▶ YOUR OBJECTIVE: Every entry must be copied word for word.

▶ EXTRACTED MATERIAL:
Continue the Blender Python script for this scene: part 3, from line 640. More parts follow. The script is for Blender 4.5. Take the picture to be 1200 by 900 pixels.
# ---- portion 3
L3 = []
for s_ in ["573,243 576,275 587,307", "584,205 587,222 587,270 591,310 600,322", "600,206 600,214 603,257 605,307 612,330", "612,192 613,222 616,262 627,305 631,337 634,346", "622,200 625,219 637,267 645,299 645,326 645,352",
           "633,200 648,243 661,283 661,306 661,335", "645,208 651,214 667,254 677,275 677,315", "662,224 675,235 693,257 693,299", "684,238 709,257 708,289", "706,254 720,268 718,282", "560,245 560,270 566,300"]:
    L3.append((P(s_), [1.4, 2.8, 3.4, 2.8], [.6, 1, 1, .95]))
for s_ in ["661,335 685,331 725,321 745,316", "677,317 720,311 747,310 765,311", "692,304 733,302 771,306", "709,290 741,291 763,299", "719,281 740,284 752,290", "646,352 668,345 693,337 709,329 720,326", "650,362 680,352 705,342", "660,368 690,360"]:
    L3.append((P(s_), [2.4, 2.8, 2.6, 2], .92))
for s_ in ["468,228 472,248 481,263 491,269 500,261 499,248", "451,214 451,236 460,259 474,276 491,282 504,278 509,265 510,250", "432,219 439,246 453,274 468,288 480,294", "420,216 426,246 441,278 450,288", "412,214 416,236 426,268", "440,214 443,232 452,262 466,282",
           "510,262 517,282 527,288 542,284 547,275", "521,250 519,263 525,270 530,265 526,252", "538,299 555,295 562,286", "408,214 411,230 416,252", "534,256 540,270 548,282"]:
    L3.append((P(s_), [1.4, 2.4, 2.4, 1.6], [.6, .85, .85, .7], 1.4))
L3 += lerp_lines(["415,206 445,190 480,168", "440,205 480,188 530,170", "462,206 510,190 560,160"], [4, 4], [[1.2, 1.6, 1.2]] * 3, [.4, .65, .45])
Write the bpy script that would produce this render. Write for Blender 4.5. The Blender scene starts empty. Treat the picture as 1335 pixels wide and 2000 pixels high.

▶ RESULT:
Continue the Blender Python script for this scene: part 3, from line 640. More parts follow. The script is for Blender 4.5. Take the picture to be 1200 by 900 pixels.
# ---- portion 3
L3 = []
for s_ in ["573,243 576,275 587,307", "584,205 587,222 587,270 591,310 600,322", "600,206 600,214 603,257 605,307 612,330", "612,192 613,222 616,262 627,305 631,337 634,346", "622,200 625,219 637,267 645,299 645,326 645,352",
           "633,200 648,243 661,283 661,306 661,335", "645,208 651,214 667,254 677,275 677,315", "662,224 675,235 693,257 693,299", "684,238 709,257 708,289", "706,254 720,268 718,282", "560,245 560,270 566,300"]:
    L3.append((P(s_), [1.4, 2.8, 3.4, 2.8], [.6, 1, 1, .95]))
for s_ in ["661,335 685,331 725,321 745,316", "677,317 720,311 747,310 765,311", "692,304 733,302 771,306", "709,290 741,291 763,299", "719,281 740,284 752,290", "646,352 668,345 693,337 709,329 720,326", "650,362 680,352 705,342", "660,368 690,360"]:
    L3.append((P(s_), [2.4, 2.8, 2.6, 2], .92))
for s_ in ["468,228 472,248 481,263 491,269 500,261 499,248", "451,214 451,236 460,259 474,276 491,282 504,278 509,265 510,250", "432,219 439,246 453,274 468,288 480,294", "420,216 426,246 441,278 450,288", "412,214 416,236 426,268", "440,214 443,232 452,262 466,282",
           "510,262 517,282 527,288 542,284 547,275", "521,250 519,263 525,270 530,265 526,252", "538,299 555,295 562,286", "408,214 411,230 416,252", "534,256 540,270 548,282"]:
    L3.append((P(s_), [1.4, 2.4, 2.4, 1.6], [.6, .85, .85, .7], 1.4))
L3 += lerp_lines(["415,206 445,190 480,168", "440,205 480,188 530,170", "462,206 510,190 560,160"], [4, 4], [[1.2, 1.6, 1.2]] * 3, [.4, .65, .45])
Write the bpy script that would produce this render. Write for Blender 4.5. The Blender scene starts empty. Treat the picture as 1335 pixels wide and 2000 pixels high.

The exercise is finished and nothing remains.